**PROBLEM:**
Pull every line containing "scene" out of the material below.

===============

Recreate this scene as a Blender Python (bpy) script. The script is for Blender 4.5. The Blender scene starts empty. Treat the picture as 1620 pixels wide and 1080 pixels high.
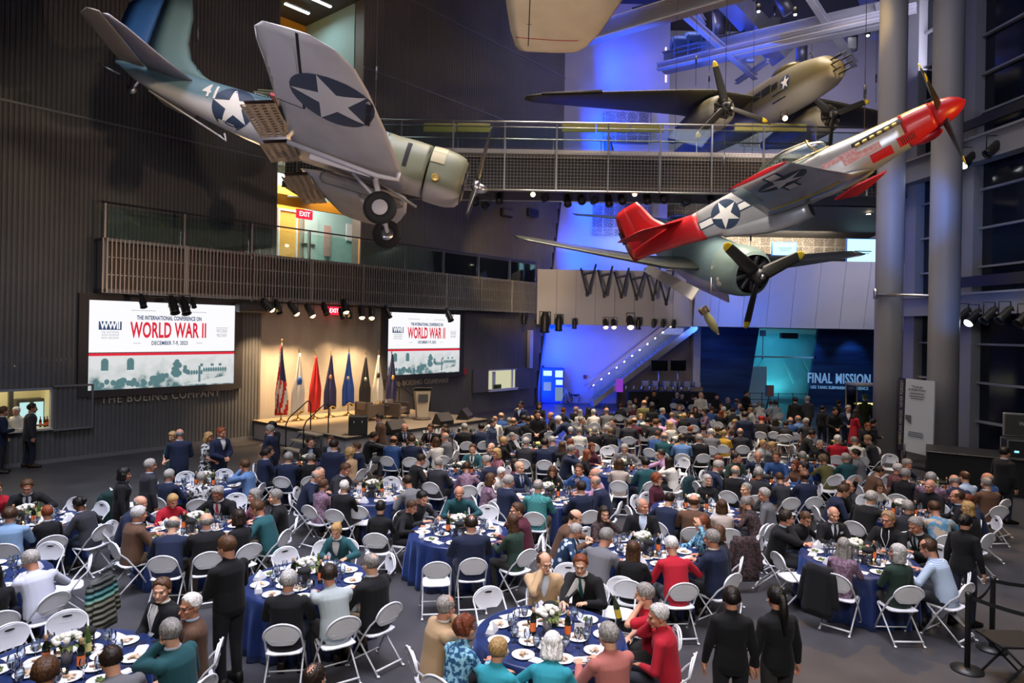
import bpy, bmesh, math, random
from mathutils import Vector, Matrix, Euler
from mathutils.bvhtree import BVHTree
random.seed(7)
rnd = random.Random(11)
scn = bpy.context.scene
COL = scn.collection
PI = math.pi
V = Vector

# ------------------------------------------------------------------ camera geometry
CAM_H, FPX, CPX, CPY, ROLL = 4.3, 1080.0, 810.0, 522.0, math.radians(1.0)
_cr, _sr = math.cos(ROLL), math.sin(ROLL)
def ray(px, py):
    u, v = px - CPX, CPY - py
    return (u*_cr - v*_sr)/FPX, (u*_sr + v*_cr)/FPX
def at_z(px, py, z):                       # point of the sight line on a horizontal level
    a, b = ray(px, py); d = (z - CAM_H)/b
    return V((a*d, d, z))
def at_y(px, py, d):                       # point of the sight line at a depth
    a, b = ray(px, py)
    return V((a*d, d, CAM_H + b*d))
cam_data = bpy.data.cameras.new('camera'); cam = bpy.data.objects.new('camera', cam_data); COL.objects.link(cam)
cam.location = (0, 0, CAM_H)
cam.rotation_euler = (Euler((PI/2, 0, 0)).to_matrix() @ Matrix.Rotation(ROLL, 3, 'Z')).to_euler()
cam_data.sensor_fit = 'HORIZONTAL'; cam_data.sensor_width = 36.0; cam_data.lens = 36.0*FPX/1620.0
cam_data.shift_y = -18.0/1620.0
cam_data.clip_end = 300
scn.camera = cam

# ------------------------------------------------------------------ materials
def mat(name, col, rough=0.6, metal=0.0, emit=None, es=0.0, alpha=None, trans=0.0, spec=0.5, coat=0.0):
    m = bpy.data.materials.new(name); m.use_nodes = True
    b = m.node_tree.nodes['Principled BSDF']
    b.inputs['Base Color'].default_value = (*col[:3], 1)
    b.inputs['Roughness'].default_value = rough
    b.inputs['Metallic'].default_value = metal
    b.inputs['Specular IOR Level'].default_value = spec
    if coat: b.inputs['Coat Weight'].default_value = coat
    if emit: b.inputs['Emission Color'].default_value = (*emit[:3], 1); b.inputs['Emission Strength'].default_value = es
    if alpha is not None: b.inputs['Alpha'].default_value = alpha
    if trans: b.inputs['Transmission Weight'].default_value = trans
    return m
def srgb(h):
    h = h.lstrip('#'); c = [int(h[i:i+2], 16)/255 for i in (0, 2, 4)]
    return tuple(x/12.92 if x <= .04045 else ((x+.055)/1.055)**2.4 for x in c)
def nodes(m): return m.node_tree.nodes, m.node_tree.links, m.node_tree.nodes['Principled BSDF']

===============

**EXPECTED ANSWER:**
Recreate this scene as a Blender Python (bpy) script. The script is for Blender 4.5. The Blender scene starts empty. Treat the picture as 1620 pixels wide and 1080 pixels high.
scn = bpy.context.scene